The Museum often uses The Newsboy as a poster child for our spectacular Michael and Julie Hall Collection of American Folk Art. The education department includes it on our Family Audio Tour, and the energetic boy has a place of honor on view in the Museum’s Folk & Self-Taught Galleries on the Upper Level. However, I personally didn’t know a thing about this wonderful….er.. sculpture? Statue? Sign? I didn’t even know what to call him!
For this “From the Collection” I thought it was time for me to learn more about this Museum treasure.
The Newsboy is a trade sign. An artful sculpture, certainly, but also an object that was made with a pragmatic purpose in mind. In 1888 Pawtucket, Rhode Island, where this trade sign was made by an unknown artist, a larger percentage of the population would have been illiterate. Merchants relied on eye-catching storefront signs like this one to grab the attention of passers-by without the need for words. The Newsboy wordlessly advertised the Pawtucket Record, a weekly newspaper published from June 1886 until 1890. Though we often think of flamboyant trade signs in their 18th or 19th-century contexts, the Hall Collection also includes The Greeter, a 1982 robot made of galvanized steel duct parts that once sat atop the Duquet & Sons Heating Company store in Highland, Michigan. The Greeter is also on view on the Museum’s Upper Level.

Sculpturally, The Newsboy is vibrant. A young boy is captured in motion, his leg kicked back and his arm in full stride. His right arm is thrust forward, firmly clasping and pushing forward the front page of the newspaper. His mouth is held open, as if he is yelling the latest headlines. His coat gracefully swings open, highlighted with faded red paint polka dots.
Socially, the sculpture of a young boy engaged in active employment might remind us that this child is not in school. The Newsboy reminds us of the not-long-ago era in America when child labor was commonplace. Children could be legally employed for long hours and low pay in often dangerous jobs. During the 19th century, the labor force moved from small home-based production and farms to urban areas and factory work. Employers often preferred children, because they were viewed as more manageable, less likely to strike, and they didn’t demand higher wages. Newspapers hired children like this newsboy, nicknamed “newsies” (Remember this 1992 movie of that name?), to sell newspapers directly to customers on the street. It was 1938 before a US Federal law regulated child labor. I found this website to be a great resource for a quick history on child labor.

Above is a close-up of the newspaper that the boy juts forward, dated November 13, 1888. If you read closely, you see that the majority of the headlines aren’t really hard-hitting news at all–the front page shows advertisements! In the left column we can read that a pair of ladies’ Dongola boots are on sale for $3.00 (Here’s a link to an 1897 Sears Roebuck & Co advertisement showing “Dongola” boots). The right column shows merchants named C. E. Freeman and McCaughey selling brand name items like Hub ranges and Red Cross brand butter.
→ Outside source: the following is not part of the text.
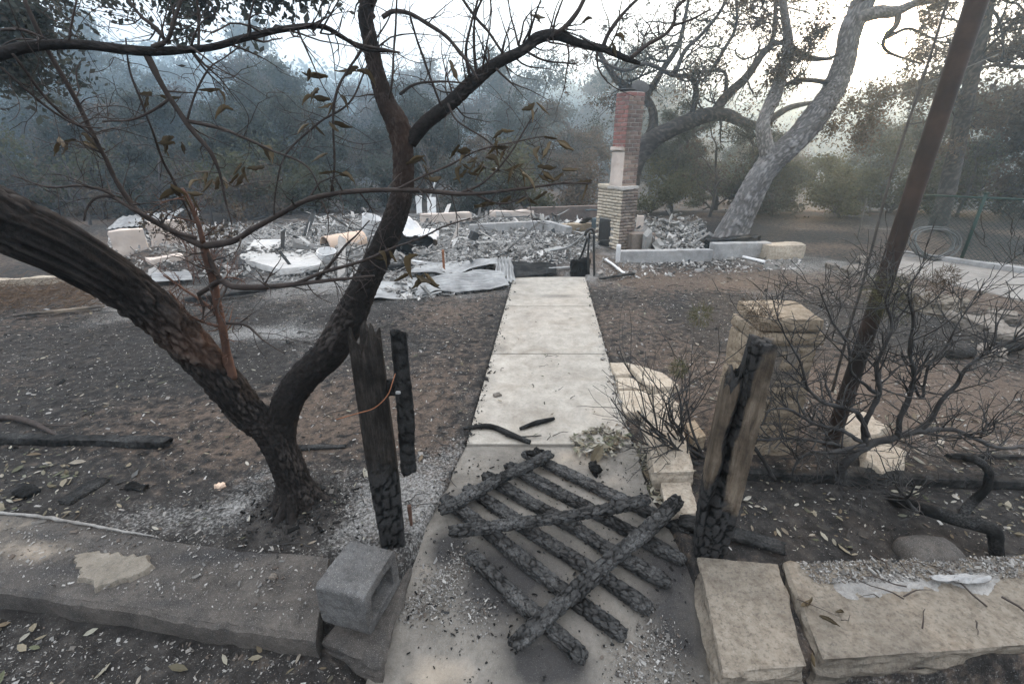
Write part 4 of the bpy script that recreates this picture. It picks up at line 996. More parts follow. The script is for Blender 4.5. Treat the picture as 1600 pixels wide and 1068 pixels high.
# branches: (colour, [(px, py, Y, w)...])
BR = [
 ('r', [(362, 590, 1.72, 20), (352, 540, 1.70, 15), (345, 500, 1.68, 14), (333, 440, 1.66, 15), (322, 400, 1.64, 16), (318, 380, 1.63, 12)]),
 ('d', [(318, 384, 1.63, 12), (280, 368, 1.61, 9), (240, 345, 1.59, 9), (212, 325, 1.57, 9), (185, 288, 1.55, 8), (165, 250, 1.53, 8), (145, 210, 1.51, 8), (118, 155, 1.48, 8), (85, 98, 1.45, 8), (58, 52, 1.42, 8), (34, -5, 1.4, 7)]),
 ('d', [(308, 372, 1.63, 8), (270, 362, 1.6, 8), (235, 340, 1.58, 7), (205, 325, 1.56, 6), (175, 308, 1.55, 6), (150, 310, 1.54, 5), (136, 325, 1.53, 5), (131, 345, 1.52, 4)]),
 ('d', [(178, 308, 1.55, 5), (160, 298, 1.54, 5), (120, 290, 1.52, 4), (75, 293, 1.5, 3), (20, 275, 1.48, 2)]),
 ('d', [(320, 384, 1.63, 13), (345, 380, 1.62, 12), (372, 373, 1.62, 11), (400, 355, 1.61, 10), (440, 332, 1.6, 10), (475, 315, 1.59, 9), (515, 303, 1.58, 9), (560, 298, 1.57, 9), (620, 297, 1.57, 8), (680, 299, 1.57, 8), (720, 304, 1.57, 7), (760, 302, 1.57, 6), (810, 296, 1.57, 5), (860, 288, 1.57, 4), (925, 285, 1.57, 3)]),
 ('d', [(720, 302, 1.57, 5), (755, 285, 1.57, 4), (790, 250, 1.57, 3), (815, 210, 1.57, 3), (840, 170, 1.57, 2)]),
 ('d', [(728, 294, 1.57, 4), (760, 312, 1.57, 4), (790, 318, 1.57, 3), (825, 305, 1.57, 2)]),
 ('d', [(620, 296, 1.57, 5), (660, 275, 1.57, 4), (700, 258, 1.57, 4), (740, 238, 1.57, 3), (800, 222, 1.57, 3), (850, 214, 1.57, 2)]),
 ('d', [(311, 460, 1.66, 9), (330, 448, 1.65, 10), (345, 438, 1.64, 10), (362, 447, 1.63, 10), (400, 449, 1.62, 10), (450, 446, 1.6, 8), (520, 438, 1.58, 6), (585, 431, 1.56, 4)]),
 ('d', [(345, 438, 1.64, 10), (332, 415, 1.64, 9), (318, 385, 1.63, 10)]),
 ('d', [(455, 446, 1.6, 7), (510, 424, 1.58, 6), (575, 404, 1.56, 5), (612, 388, 1.55, 4), (660, 370, 1.54, 3), (690, 355, 1.53, 3), (735, 340, 1.52, 2)]),
 ('d', [(495, 437, 1.6, 6), (515, 412, 1.59, 5), (540, 385, 1.58, 4), (578, 345, 1.57, 2)]),
 ('d', [(311, 460, 1.66, 6), (318, 480, 1.66, 5), (317, 500, 1.66, 3)]), ('d', [(325, 462, 1.66, 7), (340, 485, 1.67, 6), (348, 505, 1.68, 6)]),
 ('r', [(350, 505, 1.68, 7), (320, 475, 1.67, 5), (285, 450, 1.66, 4), (255, 430, 1.66, 3)]), ('r', [(348, 512, 1.69, 6), (300, 495, 1.68, 4), (265, 455, 1.67, 4)]),
 ('d', [(355, 505, 1.68, 6), (385, 508, 1.66, 5), (410, 530, 1.64, 3), (445, 552, 1.62, 2)]),
 ('r', [(318, 380, 1.63, 9), (310, 350, 1.62, 8), (295, 315, 1.61, 8), (283, 295, 1.6, 7)]),
 ('d', [(228, 84, 1.4, 13), (240, 108, 1.4, 12), (252, 132, 1.4, 10), (265, 155, 1.41, 9), (290, 190, 1.42, 9), (312, 218, 1.43, 8), (332, 242, 1.44, 7), (343, 270, 1.45, 5), (352, 310, 1.46, 4), (362, 350, 1.47, 2)]),
 ('d', [(262, 155, 1.41, 7), (240, 172, 1.41, 6), (205, 188, 1.41, 4), (160, 190, 1.41, 3)]),
 ('d', [(295, 190, 1.42, 7), (345, 200, 1.43, 6), (380, 215, 1.44, 5), (425, 235, 1.45, 4), (480, 260, 1.46, 3), (500, 300, 1.47, 2)]),
 ('d', [(292, 192, 1.42, 5), (305, 150, 1.43, 4), (325, 110, 1.44, 4), (350, 90, 1.45, 3), (375, 72, 1.46, 3)]),
 ('d', [(240, 76, 1.4, 12), (262, 64, 1.4, 10), (272, 35, 1.4, 8), (285, -5, 1.4, 7)]), ('d', [(258, 64, 1.4, 7), (245, 45, 1.4, 6), (222, 28, 1.4, 5), (200, 0, 1.4, 4)]),
 ('d', [(110, 68, 1.34, 6), (112, 40, 1.34, 5), (120, 0, 1.34, 4)]), ('d', [(0, 45, 1.3, 6), (40, 48, 1.3, 5), (75, 62, 1.32, 3)]),
 ('d', [(20, 85, 1.3, 5), (60, 140, 1.36, 5), (100, 180, 1.4, 5), (130, 200, 1.44, 4), (148, 215, 1.5, 3)]), ('d', [(0, 105, 1.3, 4), (70, 165, 1.36, 4), (120, 195, 1.42, 3), (160, 200, 1.45, 2)]),
 ('d', [(196, 60, 1.38, 3), (203, 110, 1.4, 4), (222, 160, 1.42, 4), (238, 205, 1.46, 4), (252, 245, 1.52, 4), (272, 285, 1.58, 5), (300, 345, 1.62, 3)]),
 ('d', [(580, 30, y0+.1, 18), (570, 8, y0+.1, 16), (558, -20, y0+.1, 14)]),
 ('d', [(598, 28, y0+.1, 9), (615, 18, y0+.1, 9), (640, 22, y0+.08, 8), (675, 42, y0+.06, 7), (705, 65, y0+.04, 6), (730, 98, y0+.02, 5), (748, 125, y0, 3)]),
 ('d', [(735, 128, y0+.13, 6), (728, 80, y0+.1, 5), (735, 40, y0+.1, 4), (748, -5, y0+.1, 4)]), ('d', [(745, 120, y0+.13, 6), (741, 70, y0+.12, 5), (742, 30, y0+.12, 4), (755, -5, y0+.1, 4)]),
 ('d', [(790, 92, y0+.15, 5), (768, 55, y0+.15, 5), (742, 25, y0+.15, 5), (720, -5, y0+.14, 5)]),
 ('d', [(860, 56, y0+.17, 10), (880, 45, y0+.17, 9), (900, 22, y0+.17, 8), (915, -5, y0+.17, 7)]), ('d', [(942, 76, y0+.2, 8), (952, 50, y0+.2, 7), (972, 22, y0+.2, 6), (1000, -5, y0+.2, 5)]),
 ('d', [(985, 92, y0+.2, 8), (1008, 72, y0+.21, 7), (1042, 52, y0+.22, 6), (1055, 30, y0+.23, 6), (1056, 15, y0+.23, 5), (1078, -8, y0+.24, 5)]), ('d', [(1052, 40, y0+.22, 5), (1080, 30, y0+.22, 4), (1110, 15, y0+.22, 3)]),
 ('d', [(820, 80, y0+.16, 5), (850, 95, y0+.17, 4), (900, 100, y0+.17, 3)]), ('d', [(625, 148, y0+.1, 6), (650, 132, y0+.08, 5), (690, 128, y0+.06, 4), (730, 130, y0+.05, 3)]),
 ('d', [(530, 55, 1.54, 6), (560, 70, 1.54, 6), (600, 78, 1.54, 6), (625, 82, 1.54, 4)]), ('d', [(580, 50, 1.6, 5), (565, 80, 1.58, 5), (545, 110, 1.56, 5), (525, 150, 1.54, 5), (520, 200, 1.55, 4), (522, 250, 1.56, 4), (519, 300, 1.58, 4)]),
 ('d', [(575, 100, 1.6, 3), (545, 160, 1.58, 4), (500, 190, 1.57, 4), (450, 235, 1.56, 4), (432, 290, 1.58, 3), (428, 335, 1.6, 3)]),
 ('d', [(605, 165, y0+.1, 5), (612, 130, y0+.05, 4), (617, 60, y0+.05, 4), (620, 0, y0, 3)]), ('d', [(690, 168, y0+.1, 4), (668, 110, y0+.08, 4), (650, 60, y0+.05, 4), (640, 20, y0, 3)]),
 ('d', [(700, 162, y0+.1, 4), (715, 190, y0+.05, 3), (760, 220, y0, 3), (800, 260, y0, 2)]),
]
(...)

The Newsboy came to the Milwaukee Art Museum as part of the folk art collection amassed by Michael and Julie Hall. In 1989 the Museum welcomed this tremendous group of objects, and by 1993 created a traveling exhibition and scholarly catalog entitled Common Ground / Uncommon Vision: The Michael and Julie Hall Collection of American Folk Art. Comprised of some 270 objects dating from the 18th century to the present, the group is one of the nation’s premier collections of American folk art. With many of the objects on view on the Museum’s Upper Level, the collection reveals both the traditional roots and individual creativity of folk art from 18th-century colonial America. It includes the work of better known, but self-taught artists such as Bill Traylor, Edgar Tolson, Felipe B. Archuleta, Elijah Pierce, and Mose Tolliver, but also the work of nameless artisans like the maker of The Newsboy.


2 replies on “From the Collection–The Newsboy”
Love seeing the image of the work in the collectors home – I always forget about this collection when I am at MAM – but this post has inspired me to really explore this area the next time I am there.
I agree, Keith! I walk past the Folk/Self-taught arts every day and rarely take the time to enjoy it. Perhaps with our planned 2013 reinstallation, we’ll be able to highlight these materials to make jaded folks like you and I stop and take a breath!